=== Dataset excerpt ===
= = = = =

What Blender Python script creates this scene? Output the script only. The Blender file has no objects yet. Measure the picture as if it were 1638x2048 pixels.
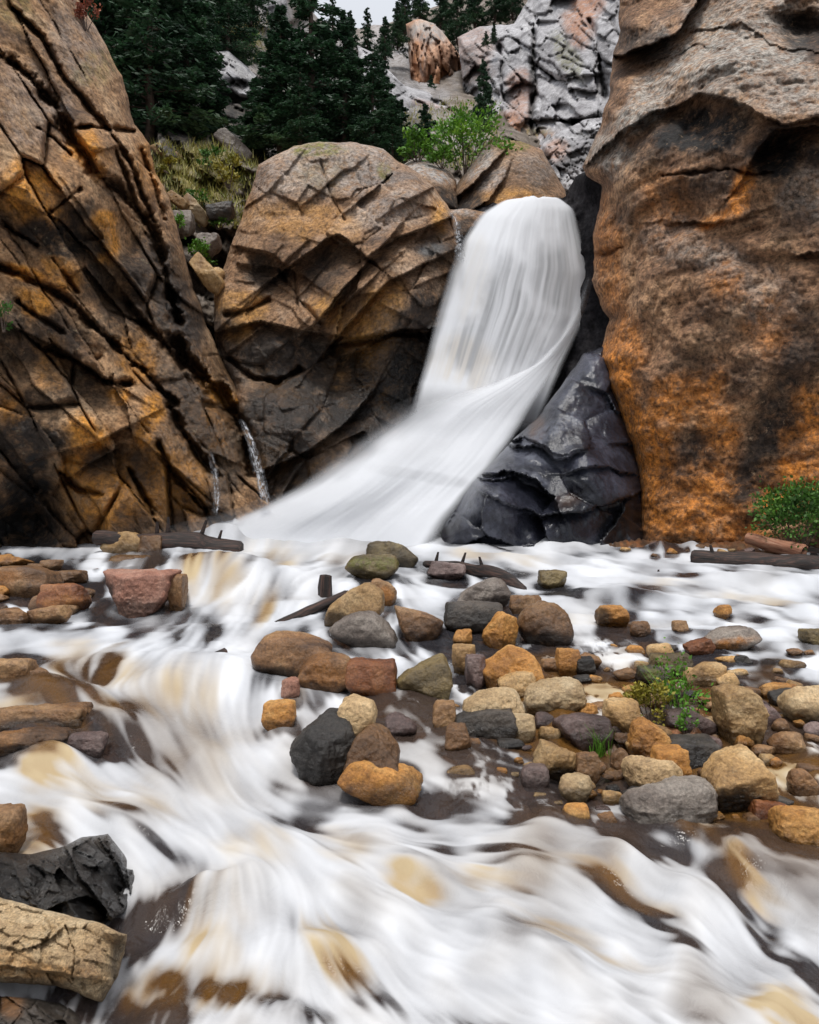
import bpy, bmesh, math, random
import numpy as np
from mathutils import Vector, Matrix

# ------------------------------------------------------------------ camera, world, sun, exposure
C = bpy.context.scene
FOC, CX, CY, CAMZ = 1500.0, 819.0, 1024.0, 1.6          # lens in photo pixels, level camera at eye height
cam = bpy.data.cameras.new('camera')
cam.sensor_fit = 'VERTICAL'; cam.sensor_height = 36.0
cam.lens = 36.0 * FOC / 2048.0
cam.clip_start = 0.05; cam.clip_end = 2000
camo = bpy.data.objects.new('camera', cam)
C.collection.objects.link(camo)
camo.location = (0, 0, CAMZ); camo.rotation_euler = (math.radians(90), 0, 0)
C.camera = camo

SUN_EL, SUN_AZ = math.radians(72), math.radians(192)     # azimuth clockwise from +Y: behind the camera, a little left
w = bpy.data.worlds.new('World'); C.world = w; w.use_nodes = True
nt = w.node_tree; nt.nodes.clear()
sky = nt.nodes.new('ShaderNodeTexSky'); sky.sky_type = 'NISHITA'; sky.sun_disc = False
sky.sun_elevation = SUN_EL; sky.sun_rotation = SUN_AZ; sky.dust_density = 3.0; sky.air_density = 1.0
hsv = nt.nodes.new('ShaderNodeHueSaturation'); hsv.inputs['Saturation'].default_value = 0.5
ovc = nt.nodes.new('ShaderNodeMix'); ovc.data_type = 'RGBA'; ovc.inputs[0].default_value = 0.75; ovc.inputs[7].default_value = (5.6, 5.8, 6.15, 1)   # cloud cover
wtc = nt.nodes.new('ShaderNodeTexCoord'); wsp = nt.nodes.new('ShaderNodeSeparateXYZ'); nt.links.new(wtc.outputs['Generated'], wsp.inputs[0])
wmr = nt.nodes.new('ShaderNodeMapRange'); wmr.inputs[1].default_value = 0; wmr.inputs[2].default_value = 1; wmr.inputs[3].default_value = .34; wmr.inputs[4].default_value = 1.6; nt.links.new(wsp.outputs[2], wmr.inputs[0])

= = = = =

=== Task instructions ===
Images in the data above are to be skipped. Retype all other material exactly.

=== The solution ===
What Blender Python script creates this scene? Output the script only. The Blender file has no objects yet. Measure the picture as if it were 1638x2048 pixels.
import bpy, bmesh, math, random
import numpy as np
from mathutils import Vector, Matrix

# ------------------------------------------------------------------ camera, world, sun, exposure
C = bpy.context.scene
FOC, CX, CY, CAMZ = 1500.0, 819.0, 1024.0, 1.6          # lens in photo pixels, level camera at eye height
cam = bpy.data.cameras.new('camera')
cam.sensor_fit = 'VERTICAL'; cam.sensor_height = 36.0
cam.lens = 36.0 * FOC / 2048.0
cam.clip_start = 0.05; cam.clip_end = 2000
camo = bpy.data.objects.new('camera', cam)
C.collection.objects.link(camo)
camo.location = (0, 0, CAMZ); camo.rotation_euler = (math.radians(90), 0, 0)
C.camera = camo

SUN_EL, SUN_AZ = math.radians(72), math.radians(192)     # azimuth clockwise from +Y: behind the camera, a little left
w = bpy.data.worlds.new('World'); C.world = w; w.use_nodes = True
nt = w.node_tree; nt.nodes.clear()
sky = nt.nodes.new('ShaderNodeTexSky'); sky.sky_type = 'NISHITA'; sky.sun_disc = False
sky.sun_elevation = SUN_EL; sky.sun_rotation = SUN_AZ; sky.dust_density = 3.0; sky.air_density = 1.0
hsv = nt.nodes.new('ShaderNodeHueSaturation'); hsv.inputs['Saturation'].default_value = 0.5
ovc = nt.nodes.new('ShaderNodeMix'); ovc.data_type = 'RGBA'; ovc.inputs[0].default_value = 0.75; ovc.inputs[7].default_value = (5.6, 5.8, 6.15, 1)   # cloud cover
wtc = nt.nodes.new('ShaderNodeTexCoord'); wsp = nt.nodes.new('ShaderNodeSeparateXYZ'); nt.links.new(wtc.outputs['Generated'], wsp.inputs[0])
wmr = nt.nodes.new('ShaderNodeMapRange'); wmr.inputs[1].default_value = 0; wmr.inputs[2].default_value = 1; wmr.inputs[3].default_value = .34; wmr.inputs[4].default_value = 1.6; nt.links.new(wsp.outputs[2], wmr.inputs[0])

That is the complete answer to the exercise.